Though initially trained as a painter, William Wegman is best known for his conceptually-driven photographs and videos featuring dogs. An early adopter of video as an artistic medium, Wegman continues to make work that is equally distinguished by its experimentation while simultaneously appealing to a broad audience.
After adopting a Weimeraner named Man Ray in the early 1970s, he embarked on what he describes as a "long and fruitful collaboration" with the canine, featuring his dog in humorous, often contrived scenarios. After Man Ray's death, Wegman's second dog, Fay Ray, and her offspring became the central characters in his work.
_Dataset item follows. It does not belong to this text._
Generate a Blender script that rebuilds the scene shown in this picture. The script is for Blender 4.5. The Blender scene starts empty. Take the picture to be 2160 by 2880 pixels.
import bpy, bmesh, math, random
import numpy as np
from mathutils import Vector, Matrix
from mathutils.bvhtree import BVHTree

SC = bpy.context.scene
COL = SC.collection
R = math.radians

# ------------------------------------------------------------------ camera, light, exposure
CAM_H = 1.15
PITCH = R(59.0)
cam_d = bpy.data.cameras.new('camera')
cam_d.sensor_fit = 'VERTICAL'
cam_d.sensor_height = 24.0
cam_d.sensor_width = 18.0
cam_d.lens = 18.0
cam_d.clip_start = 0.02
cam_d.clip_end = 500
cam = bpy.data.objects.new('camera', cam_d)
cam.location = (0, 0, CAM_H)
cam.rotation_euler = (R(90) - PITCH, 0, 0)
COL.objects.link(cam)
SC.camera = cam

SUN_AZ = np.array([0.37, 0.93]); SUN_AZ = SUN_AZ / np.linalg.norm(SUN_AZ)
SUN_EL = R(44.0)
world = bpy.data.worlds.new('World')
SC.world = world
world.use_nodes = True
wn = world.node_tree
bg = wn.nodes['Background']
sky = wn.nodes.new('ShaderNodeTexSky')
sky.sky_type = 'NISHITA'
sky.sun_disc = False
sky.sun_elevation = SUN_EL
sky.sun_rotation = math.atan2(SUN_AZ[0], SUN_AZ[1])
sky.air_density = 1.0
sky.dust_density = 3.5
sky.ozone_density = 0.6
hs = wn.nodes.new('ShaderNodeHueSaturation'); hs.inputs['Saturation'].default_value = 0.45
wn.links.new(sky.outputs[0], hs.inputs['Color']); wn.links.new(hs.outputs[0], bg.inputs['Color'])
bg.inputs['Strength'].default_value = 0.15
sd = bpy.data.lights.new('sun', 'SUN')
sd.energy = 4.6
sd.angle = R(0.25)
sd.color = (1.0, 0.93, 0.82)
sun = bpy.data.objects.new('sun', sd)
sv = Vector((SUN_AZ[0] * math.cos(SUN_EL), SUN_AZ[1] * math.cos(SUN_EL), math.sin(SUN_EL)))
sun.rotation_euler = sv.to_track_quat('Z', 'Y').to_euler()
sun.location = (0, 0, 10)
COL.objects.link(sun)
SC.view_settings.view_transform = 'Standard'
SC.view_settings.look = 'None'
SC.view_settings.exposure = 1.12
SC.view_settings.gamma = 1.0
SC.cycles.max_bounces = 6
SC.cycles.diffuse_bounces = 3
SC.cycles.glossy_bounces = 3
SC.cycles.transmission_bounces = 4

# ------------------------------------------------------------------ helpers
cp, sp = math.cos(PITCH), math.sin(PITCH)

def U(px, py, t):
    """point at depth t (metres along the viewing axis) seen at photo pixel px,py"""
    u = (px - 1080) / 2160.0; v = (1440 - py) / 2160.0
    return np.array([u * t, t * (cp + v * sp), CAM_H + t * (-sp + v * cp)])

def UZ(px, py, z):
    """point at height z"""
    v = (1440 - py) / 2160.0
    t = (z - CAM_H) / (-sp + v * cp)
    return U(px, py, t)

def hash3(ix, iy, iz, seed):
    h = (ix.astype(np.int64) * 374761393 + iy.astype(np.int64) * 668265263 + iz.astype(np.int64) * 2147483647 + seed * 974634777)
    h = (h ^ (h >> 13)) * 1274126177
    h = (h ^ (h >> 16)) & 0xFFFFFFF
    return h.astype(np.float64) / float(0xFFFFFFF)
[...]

Wegman was included in seminal exhibitions of conceptual art such as Live in Your Head: When Attitudes Become Form at the Kunsthalle Bern in 1969 and Documenta V, both curated by Harald Szeemann, and in notable publications like Lucy Lippard's 1973 book Six Years: The Dematerialization of the Art Object and in several issues of the notable artist-run magazine Avalanche in the 1970s.
Wegman's work has been exhibited extensively throughout the United States and abroad, including the 1973 Whitney Annual and the Whitney Biennial in 1981 and 1989. He has been the subject of numerous retrospectives, including William Wegman: Paintings, Drawings, Photographs, Videotapes (Abrams) in 1990, a 20-year survey of his work presented at the Kunstmuseum Lucerne as well as shows at the ICA London, the Stedelijk Museum, the Frankfurt Kunstverein, the Centre Pompidou, the ICA Boston, the Whitney Museum, and the Contemporary Arts Museum in Houston. A more recent retrospective, William Wegman: Funney/Strange (Yale), traveled to the Brooklyn Museum, the Smithsonian American Art Museum, the Norton Museum of Art, and the Wexner Center in 2006.
A retrospective, William Wegman: Hello Nature (catalog: Prestell), began at the Bowdoin College Museum of Art in 2012, will travel to Artipelag in Sweden in 2013.